Set problem: Repeat only what lies from the line with "Generate a Blender" to the line with "S.camera = cam", those two lines included, exactly as it stands; omit any images.
## Begin
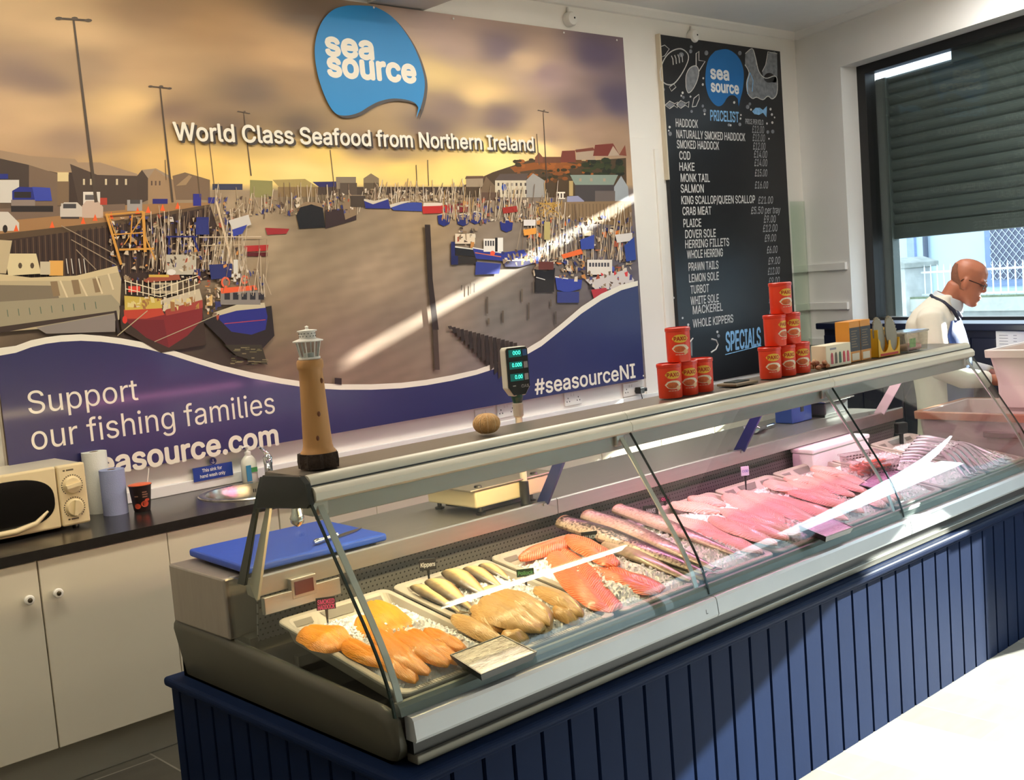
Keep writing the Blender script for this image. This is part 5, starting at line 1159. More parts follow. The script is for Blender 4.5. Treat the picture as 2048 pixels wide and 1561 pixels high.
def tub(x, y, z, rz, lab):
    t = proto if not used[0] else copy_tree(proto); used[0] = True
    t.location = (x, y, z); t.rotation_euler = (0, 0, R_(rz)); t['label'] = lab; t['group'] = 'red food tubs on the counter canopy'
LT = [3.090, 3.180, 3.270]
tub(LT[0], 2.545, CZ, 0, 'red plastic food tub at the left end of the smaller stack'); tub(LT[1], 2.545, CZ, 4, 'red plastic food tub mid bottom row of the smaller stack'); tub(LT[2], 2.545, CZ, -6, 'red plastic food tub at the right end of the smaller stack')
tub(3.150, 2.545, CZ+TH, -8, 'single red plastic food tub on top of the smaller stack')
RT_ = [3.690, 3.790, 3.892]
tub(RT_[0], 2.535, CZ, -4, 'red plastic food tub at the left of the bottom row of the tall stack'); tub(RT_[1], 2.535, CZ, 6, 'red plastic food tub mid bottom row of the tall stack'); tub(RT_[2], 2.535, CZ, 0, 'red plastic food tub at the bottom right of the tall stack, beside the shells')
tub(3.735, 2.535, CZ+TH, 34, 'left red plastic food tub in the second tier of the tall stack, turned away'); tub(3.836, 2.535, CZ+TH, 5, 'right red plastic food tub in the second tier of the tall stack')
tub(3.785, 2.535, CZ+2*TH, 12, 'topmost red plastic food tub of the tall stack')

# ------------------------------------------------------------------ small goods on the canopy
cdp = at_z(1490, 770, CZ); t = thing('card_holder', 'low dark card holder lying flat between the red tub stacks', 'card holder', (cdp[0], 2.535, CZ))
MB().box(-0.07, 0.07, -0.045, 0.045, 0, 0.010).build('tray', mat('tan_tray', (120, 104, 80), 0.5), t, bevel=0.003)
MB().box(-0.04, 0.05, -0.02, 0.035, 0.010, 0.014).build('card', mat('dark_card', (50, 56, 52), 0.3), t, bevel=0.001)
shc = [(172, 120, 84), (196, 150, 106), (142, 86, 60), (210, 176, 136), (160, 104, 70)]
ns = 0
for i in range(13):
    x = 3.972+0.075*((i*0.37) % 1.0)+0.004*(i % 3); y = 2.50+0.075*((i*0.61) % 1.0); lvl = 0 if i < 8 else 1
    b = MB(); r = 0.0125
    b.loft([[(q*(1+0.18*math.sin(5*a+i))*math.cos(a), q*0.8*(1+0.18*math.cos(4*a+i))*math.sin(a), z) for a in [2*math.pi*k/12 for k in range(12)]] for q, z in ((0.004, 0.0), (r, 0.004), (r*1.05, 0.011), (r*0.6, 0.017), (0.002, 0.019))])
    o = tag(b.build('shell', mat('shell_%d' % (i % 5), shc[i % 5], 0.6, var=0.2, scale=60), smooth=True), 'small brown shell in the little pile right of the tall red tub stack', 'shell', 'brown shells on the canopy')
    o.location = (x, y, CZ+0.0005+lvl*0.016); o.rotation_euler = (0.2*lvl, 0.15*lvl, i*1.3)
# white box of tubes with windows
t = thing('snack_box', 'long white carton with a row of coloured cut-out windows', 'box', (4.05, 2.545, CZ), R_(-1))
MB().box(0, 0.185, -0.035, 0.035, 0, 0.090).build('carton', mat('white_card', (226, 216, 190), 0.5), t, bevel=0.002)
for i, c in enumerate(((178, 40, 46), (90, 70, 40), (52, 92, 54), (196, 50, 60), (206, 70, 84))):
    x = 0.042+i*0.030; w = MB()
    w.prism([(x-0.008, 0.012), (x+0.008, 0.012), (x+0.008, 0.045), (x+0.0055, 0.055), (x, 0.0585), (x-0.0055, 0.055), (x-0.008, 0.045)], 'y', -0.0365, -0.0352); w.build('window', mat('win_%d' % i, c, 0.3, var=0.3, scale=80), t)
MB().box(0.03, 0.075, -0.0358, -0.0352, 0.070, 0.078).build('print', mat('grey_ink'), t)
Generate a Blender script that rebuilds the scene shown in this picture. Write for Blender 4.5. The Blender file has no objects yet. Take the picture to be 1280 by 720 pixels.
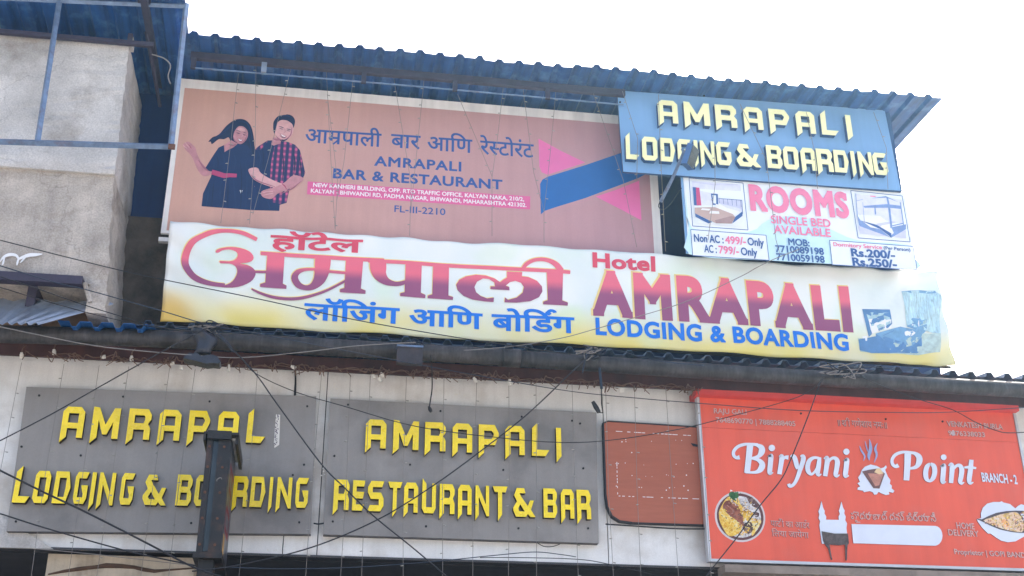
import bpy, bmesh, math, random
from mathutils import Vector, Matrix
from mathutils.geometry import tessellate_polygon
random.seed(7)
S = bpy.context.scene
COL = S.collection
R = math.radians

# ------------------------------------------------------------------ camera
F, YAW, PITCH, ROLL = 1533.86, 0.160746, 0.437030, -0.00571947   # focal length in pixels of a 1280 wide frame
CAMZ = 1.6
cy_, sy_, cp_, sp_ = math.cos(YAW), math.sin(YAW), math.cos(PITCH), math.sin(PITCH)
FW = Vector((sy_ * cp_, cy_ * cp_, sp_))
RT0 = Vector((cy_, -sy_, 0)); UP0 = RT0.cross(FW)
RT = RT0 * math.cos(ROLL) + UP0 * math.sin(ROLL)
UP = UP0 * math.cos(ROLL) - RT0 * math.sin(ROLL)
cd = bpy.data.cameras.new('camera'); cam = bpy.data.objects.new('camera', cd); COL.objects.link(cam)
cd.sensor_width = 36.0; cd.lens = 36.0 * F / 1280.0; cd.clip_end = 2000; cd.clip_start = 0.05
mw = Matrix.Identity(4)
for i in range(3):
    mw[i][0] = RT[i]; mw[i][1] = UP[i]; mw[i][2] = -FW[i]
mw[2][3] = CAMZ
cam.matrix_world = mw
S.camera = cam

# ------------------------------------------------------------------ sky, sun, exposure
SUN_EL, SUN_AZ = 50.0, 34.0          # the sun stands behind the building, to its right (azimuth from +Y towards +X)
w = bpy.data.worlds.new('World'); S.world = w; w.use_nodes = True
nt = w.node_tree; nt.nodes.clear()
wo = nt.nodes.new('ShaderNodeOutputWorld'); bg = nt.nodes.new('ShaderNodeBackground'); sk = nt.nodes.new('ShaderNodeTexSky')
sk.sky_type = 'NISHITA'; sk.sun_disc = False
sk.sun_elevation = R(SUN_EL); sk.sun_rotation = R(SUN_AZ)
sk.air_density = 1.0; sk.dust_density = 6.0; sk.ozone_density = 0.6
bg.inputs['Strength'].default_value = 0.15
nt.links.new(sk.outputs[0], bg.inputs[0]); nt.links.new(bg.outputs[0], wo.inputs[0])
sl = bpy.data.lights.new('sun', 'SUN'); sl.energy = 3.5; sl.angle = R(0.6); sl.color = (1.0, 0.96, 0.9)
so = bpy.data.objects.new('sun', sl); COL.objects.link(so)
sd = Vector((math.sin(R(SUN_AZ)) * math.cos(R(SUN_EL)), math.cos(R(SUN_AZ)) * math.cos(R(SUN_EL)), math.sin(R(SUN_EL))))
so.rotation_euler = sd.to_track_quat('Z', 'Y').to_euler(); so.location = (0, 0, 30)
S.view_settings.view_transform = 'Standard'; S.view_settings.look = 'None'
S.view_settings.gamma = 1.0; S.view_settings.exposure = 1.78

# ------------------------------------------------------------------ helpers
def at(px, py, Y):
    """world point on the wall-parallel plane at depth Y seen at photo pixel (px, py)"""
    d = FW * F + RT * (px - 640) + UP * (360 - py)
    t = Y / d.y
    return Vector((d.x * t, Y, CAMZ + d.z * t))

def lin(c):
    return tuple(((v / 255) / 12.92 if v / 255 <= .04045 else ((v / 255 + .055) / 1.055) ** 2.4) for v in c)

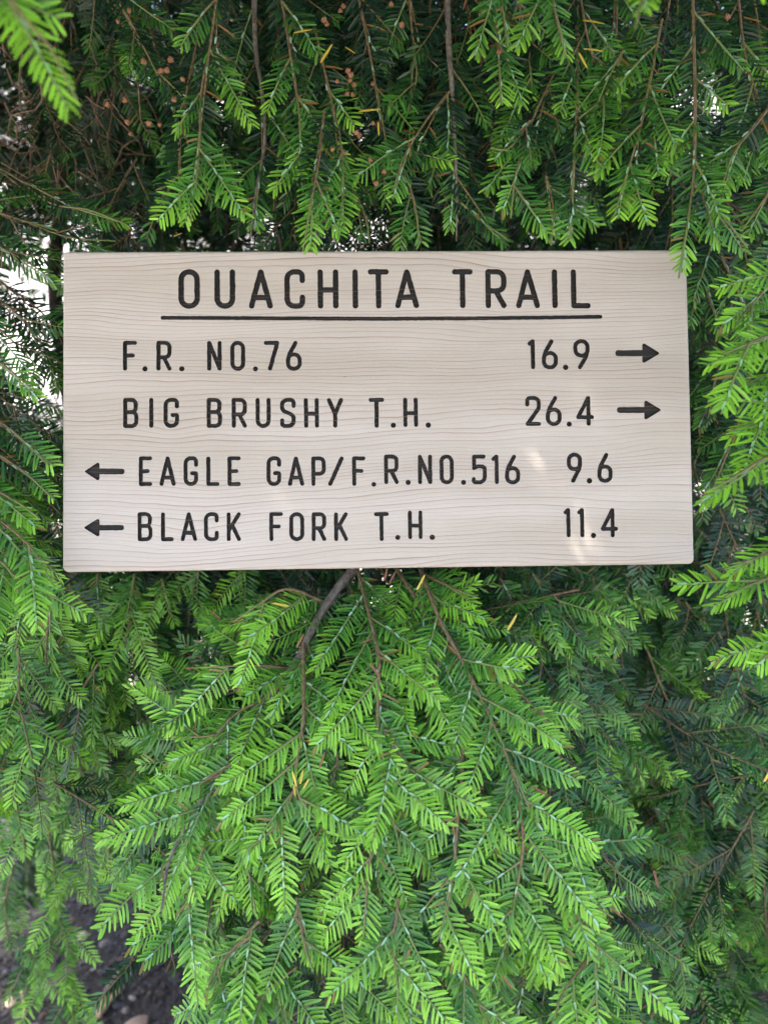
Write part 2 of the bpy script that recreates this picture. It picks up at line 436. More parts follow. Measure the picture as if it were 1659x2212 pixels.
arrow(row4, 1447, 1359, 1219, 834, 780, 888, 820, 850)
arrow(row5, 145, 224, 352, 308, 256, 360, 293, 323)
arrow(row5, 142, 224, 349, 592, 541, 643, 578, 606)
ul = [on_sign(*row3(541, 368)), on_sign(*row3(1659, 373)), on_sign(*row4(600, 370)), on_sign(*row4(1138, 363))]
marks.append(('underline', [stadium(ul, 0.0038)]))

def rrect(w, h, r_, inset, k=6):
    pts = []
    w2, h2 = w/2-inset, h/2-inset
    for sx, sz, a0, rc in ((1, 1, 0, r_[0]), (-1, 1, 90, r_[1]), (-1, -1, 180, r_[2]), (1, -1, 270, r_[3])):
        rc = max(rc-inset, 0.0006)
        for j in range(k+1):
            a = R(a0+90*j/k); pts.append((sx*(w2-rc)+rc*math.cos(a), sz*(h2-rc)+rc*math.sin(a)))
    return pts
RC = (0.0018, 0.0018, 0.0055, 0.0050)
RO = 0.0032
inner = rrect(SIGN_W, SIGN_H, RC, RO)
vco, faces_in, owner = [], [], []
def addpoly(pts, own):
    i0 = len(vco); vco.extend(Vector((float(p[0]), float(p[1]))) for p in pts)
    faces_in.append(list(range(i0, i0+len(pts)))); owner.append(own)
def ccw(pts):
    a = sum(pts[i][0]*pts[(i+1) % len(pts)][1]-pts[(i+1) % len(pts)][0]*pts[i][1] for i in range(len(pts)))
    return pts if a > 0 else pts[::-1]
addpoly(ccw(inner), -1)
for i, (nm, outs) in enumerate(marks):
    for o in outs: addpoly(ccw(o), i)
dv, de, df, ov, oe, of = delaunay_2d_cdt(vco, [], faces_in, 1, 1e-7)
GD = 0.0036
front_faces, mark_faces = [], {i: [] for i in range(len(marks))}
for f, src in zip(df, of):
    own = {owner[k] for k in src}
    own.discard(-1)
    (mark_faces[min(own)] if own else front_faces).append(f)
# board mesh: planed front with the grooves left open, rounded-over edges, sides and back
bv = [(p[0], 0.0, p[1]) for p in dv]; bf = [list(f) for f in front_faces]
from collections import defaultdict
loops = []
for j in range(0, 6):
    a = math.pi/2*j/5
    loops.append((RO*(1-math.sin(a)), RO*(1-math.cos(a))))
loops += [(0.0, SIGN_T-0.003), (0.003, SIGN_T)]
prev = None; K = len(inner)
for li, (ins, dep) in enumerate(loops):
    ring = []
    for p in rrect(SIGN_W, SIGN_H, RC, ins):
        ring.append(len(bv)); bv.append((p[0], dep, p[1]))
    if prev:
        for k in range(K): bf.append([prev[k], ring[k], ring[(k+1) % K], prev[(k+1) % K]])
    prev = ring
bf.append(prev)
me = bpy.data.meshes.new('board'); me.from_pydata(bv, [], bf); me.materials.append(M_WOOD)
bm = bmesh.new(); bm.from_mesh(me); bmesh.ops.remove_doubles(bm, verts=bm.verts, dist=2e-6)
bmesh.ops.recalc_face_normals(bm, faces=bm.faces)
for f in bm.faces:
    if abs(f.normal.y) < 0.999: f.smooth = False
for v in list(bm.verts):
    if not v.link_faces: bm.verts.remove(v)
# the front must face the reader
fs = [f for f in bm.faces if abs(f.normal.y) > 0.999 and f.calc_center_median().y < 1e-4 and f.normal.y > 0]
bmesh.ops.reverse_faces(bm, faces=fs)
bm.to_mesh(me); bm.free()
board = link(bpy.data.objects.new('board', me), sign)
# each carved character: groove floor plus groove walls
for i, (nm, outs) in enumerate(marks):
    fl = mark_faces[i]
    if not fl: continue
    idx = {}; V = []; F = []
    def vid(k, dep):
        key = (k, dep)
        if key not in idx: idx[key] = len(V); V.append((dv[k][0], dep, dv[k][1]))
        return idx[key]
    edges = defaultdict(int)
    for f in fl:
        F.append([vid(k, GD) for k in f])
        for a, b in zip(f, f[1:]+f[:1]): edges[(a, b)] += 1
    for (a, b) in edges:
        if (b, a) not in edges: F.append([vid(a, 0.0), vid(b, 0.0), vid(b, GD), vid(a, GD)])
    cxm = sum(v[0] for v in V)/len(V); czm = sum(v[2] for v in V)/len(V)
    me = bpy.data.meshes.new(nm); me.from_pydata(V, [], F); me.materials.append(M_BURNT)
    link(bpy.data.objects.new(nm, me), sign)

# ------------------------------------------------------------------ the hemlock
def needle_arrays(L, w, level, sick=0.0):
    """one flat needle along +X, upper side +Z; returns verts, quads"""
    if level == 2:
        rows = [(0.0, .30), (.10, .85), (.52, 1.0), (.88, .74), (1.0, .16)]; cols = (-1, 0, 1)
    elif level == 1:
        rows = [(0.0, .35), (.5, 1.0), (1.0, .45)]; cols = (-1, 1)
    else:
        rows = [(0.0, .6), (1.0, .9)]; cols = (-1, 1)
    V = []; nc = len(cols)
    for t, ww in rows:
        for c in cols:
            z = -0.10*L*t*t - (0.16*w*ww if (c == 0 and level == 2) else 0)
            V.append((t*L, c*ww*w/2+sick*L*t*t, z))
    F = []
    for r_ in range(len(rows)-1):
        for c in range(nc-1):
            a = r_*nc+c; F.append((a, a+nc, a+nc+1, a+1))
    return np.array(V), np.array(F)
def frame_mat(x, z):
    x = nrm(x); z = nrm(z - x*np.dot(x, z)); y = np.cross(z, x)
    return np.stack([x, y, z], 1)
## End
Result for this task:
Generate a Blender script that rebuilds the scene shown in this picture. Write for Blender 4.5. The Blender file has no objects yet. Take the picture to be 1280 by 720 pixels.
import bpy, bmesh, math, random
from mathutils import Vector, Matrix
from mathutils.geometry import tessellate_polygon
random.seed(7)
S = bpy.context.scene
COL = S.collection
R = math.radians

# ------------------------------------------------------------------ camera
F, YAW, PITCH, ROLL = 1533.86, 0.160746, 0.437030, -0.00571947   # focal length in pixels of a 1280 wide frame
CAMZ = 1.6
cy_, sy_, cp_, sp_ = math.cos(YAW), math.sin(YAW), math.cos(PITCH), math.sin(PITCH)
FW = Vector((sy_ * cp_, cy_ * cp_, sp_))
RT0 = Vector((cy_, -sy_, 0)); UP0 = RT0.cross(FW)
RT = RT0 * math.cos(ROLL) + UP0 * math.sin(ROLL)
UP = UP0 * math.cos(ROLL) - RT0 * math.sin(ROLL)
cd = bpy.data.cameras.new('camera'); cam = bpy.data.objects.new('camera', cd); COL.objects.link(cam)
cd.sensor_width = 36.0; cd.lens = 36.0 * F / 1280.0; cd.clip_end = 2000; cd.clip_start = 0.05
mw = Matrix.Identity(4)
for i in range(3):
    mw[i][0] = RT[i]; mw[i][1] = UP[i]; mw[i][2] = -FW[i]
mw[2][3] = CAMZ
cam.matrix_world = mw
S.camera = cam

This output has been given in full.